El Convenio del Zanjón fue la pesada bruma tras la desunión, la maniobra de un hábil enemigo y el lógico cansancio por 10 años de guerra. La Protesta de Baraguá supuso el relámpago en la tempestad. Lumbre de un mal tiempo, pero luz al fin que esclarece el ánimo y hasta la grave y difícil decisión de seguir, a pesar de los pesares, aunque se desmovilizara, no ya la mano que se rinde y firma, sino también aquella que extiende tanta gloria sobre la gesta de Cuba.
Es el caso, por ejemplo, del Generalísimo Máximo Gómez Báez. Para aquel acto tremendo en el justo centro de marzo de 1878, ya el prócer dominicano-cubano no estaba en la manigua. Dignísimo, sin falta emocionado, daba por perdida la guerra. Se lo dijo en confesión tensa al mismísimo Maceo. Por cierto, otro hombre de su rango, Vicente García González, reclamaba en ese minuto un consejo de guerra que juzgara su conducta, al culparlo de la oleada desertora de aquellos dramáticos días.

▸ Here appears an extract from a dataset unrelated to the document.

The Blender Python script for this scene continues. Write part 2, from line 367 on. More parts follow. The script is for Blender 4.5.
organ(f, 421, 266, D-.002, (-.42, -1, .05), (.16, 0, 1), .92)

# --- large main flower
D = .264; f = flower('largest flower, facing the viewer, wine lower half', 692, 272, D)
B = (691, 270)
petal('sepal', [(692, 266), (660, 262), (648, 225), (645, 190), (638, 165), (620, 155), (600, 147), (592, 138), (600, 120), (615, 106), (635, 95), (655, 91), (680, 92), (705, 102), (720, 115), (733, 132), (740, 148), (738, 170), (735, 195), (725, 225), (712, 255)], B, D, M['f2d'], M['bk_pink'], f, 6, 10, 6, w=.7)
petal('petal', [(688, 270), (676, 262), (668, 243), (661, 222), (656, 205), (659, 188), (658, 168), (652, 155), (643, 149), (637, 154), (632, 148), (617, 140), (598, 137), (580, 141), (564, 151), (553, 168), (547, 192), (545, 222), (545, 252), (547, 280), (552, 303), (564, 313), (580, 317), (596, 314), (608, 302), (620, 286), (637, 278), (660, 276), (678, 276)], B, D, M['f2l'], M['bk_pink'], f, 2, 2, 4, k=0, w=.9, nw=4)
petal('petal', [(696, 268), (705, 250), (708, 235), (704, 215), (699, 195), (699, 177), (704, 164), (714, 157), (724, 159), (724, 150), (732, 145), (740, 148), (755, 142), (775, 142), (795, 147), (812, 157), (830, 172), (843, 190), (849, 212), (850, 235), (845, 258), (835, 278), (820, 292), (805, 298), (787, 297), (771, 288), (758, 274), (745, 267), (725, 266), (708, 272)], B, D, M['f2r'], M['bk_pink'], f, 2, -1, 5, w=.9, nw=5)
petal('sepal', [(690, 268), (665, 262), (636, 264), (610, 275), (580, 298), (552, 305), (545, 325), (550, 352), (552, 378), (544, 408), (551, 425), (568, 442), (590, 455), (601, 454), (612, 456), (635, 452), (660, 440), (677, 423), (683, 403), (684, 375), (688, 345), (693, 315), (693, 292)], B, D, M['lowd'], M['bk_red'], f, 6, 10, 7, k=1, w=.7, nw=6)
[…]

El historiador y ensayista cubano Rolando Rodríguez García, califica de extraña la actitud del hombre que logró en Lagunas de Varona la renuncia del presidente interino Salvador Cisneros Betancourt, la cabeza pensante del golpe contra Céspedes en Bijagual. Para entender la complicada urdimbre de ese tiempo, se requiere la lectura perforadora que sugería el Apóstol. Aún pesaba un mundo la destitución del Padre, y la lógica reacción de los Hermanos del Silencio, leales cespedistas, de quienes casi no se habla.
El 7 de febrero de 1878, en su cargo de Presidente de la República de Cuba en Armas, el Mayor General Vicente García González sostuvo en El Chorrillo, en Camagüey, una entrevista con el General en Jefe español Arsenio Martínez Campos. Allí le comunicó que su propia condición al frente del Ejecutivo insurrecto, le impedía llegar a acuerdo alguno de una paz sin independencia. En su diario de campaña, el alto oficial cubano consignó que solamente se comprometió con consultar al resto de la jerarquía mambisa aún sobre las armas.
El Capitán General hispano aseguró luego que García González le había asegurado su adhesión al pacto. Según parece, su presencia luego en Baraguá lo sacó del paso. Allí manifestó que eso le perturbaba sus planes, y en un rapto de astucia y hasta de diplomacia, dijo que aplaudía la decisión de aquel jefe cubano de unirse a sus compañeros.
Realmente, las jugadas de esa hora del presunto caudillo indisciplinado, regionalista, desmoralizante, fuera de la ley tras maniobras políticas contra Salvador Cisneros Betancourt, Tomás Estrada Palma, de ninguna simpatía hacia la gente de la Cámara de Representantes en funciones, no cuadran en el casillero ajedrecístico de la historiografía tradicional. Gústele a quien le guste, pésele a quien le pese, como destaca la catedrática cubana Carmen Almodóvar Muñoz, el “sedicioso incorregible” estaba junto a Maceo en la Protesta.
No debe de haber sido un hecho fácil, ni mucho menos. Un abismo ideológico los separaba. En la famosa carta del Titán al León de Santa Rita, fechada en San Agustín, Oriente, el 5 de julio de 1877, le pide “que se separe de sus ideas políticas”, en una clara alusión al sistema republicano-democrático-social, es decir, el corpus del socialismo francés que propagaba en la manigua el capitán Charles Philibert Peissot, de la Comuna de París, y que evidentemente Maceo no compartía.
El Convenio del Zanjón, justamente calificado de indigno por la historiografía cubana al margen de sesgos políticos, reúne en sí artículos inquietantes. El segundo fija literalmente “el olvido de lo pasado respecto de los delitos cometidos desde 1868 hasta el presente”, es decir, que quienes pactaron admitieron de iure su condición de forajidos. Ahí está escrito, en blanco y negro, el mismo reclamo de los poderosos enemigos de Cuba, que pasemos la página, que olvidemos el pasado.
En el legado fidelista aparece la idea de que el futuro de nuestra Patria será un eterno Baraguá. Allí, hombres que en el orden de los afectos no parecen tenerse tanta estima, se reunieron y lograron consensos casi increíbles. El Mayor General Manuel de Jesús Calvar Oduardo (Titá), con roces conocidos con gente presente en aquel sitio, fue electo Presidente de la República de Cuba en Armas. Y el pretendido ángel de la desunión, quedó al frente de los decididos como General en Jefe del Ejército Libertador. Y se escribió la Constitución de Baraguá, breve e intensa, para ajustar en leyes aquella resolución que hoy nos conmueve y asombra. No puede haber un mejor simbolismo. Nunca fue derogada.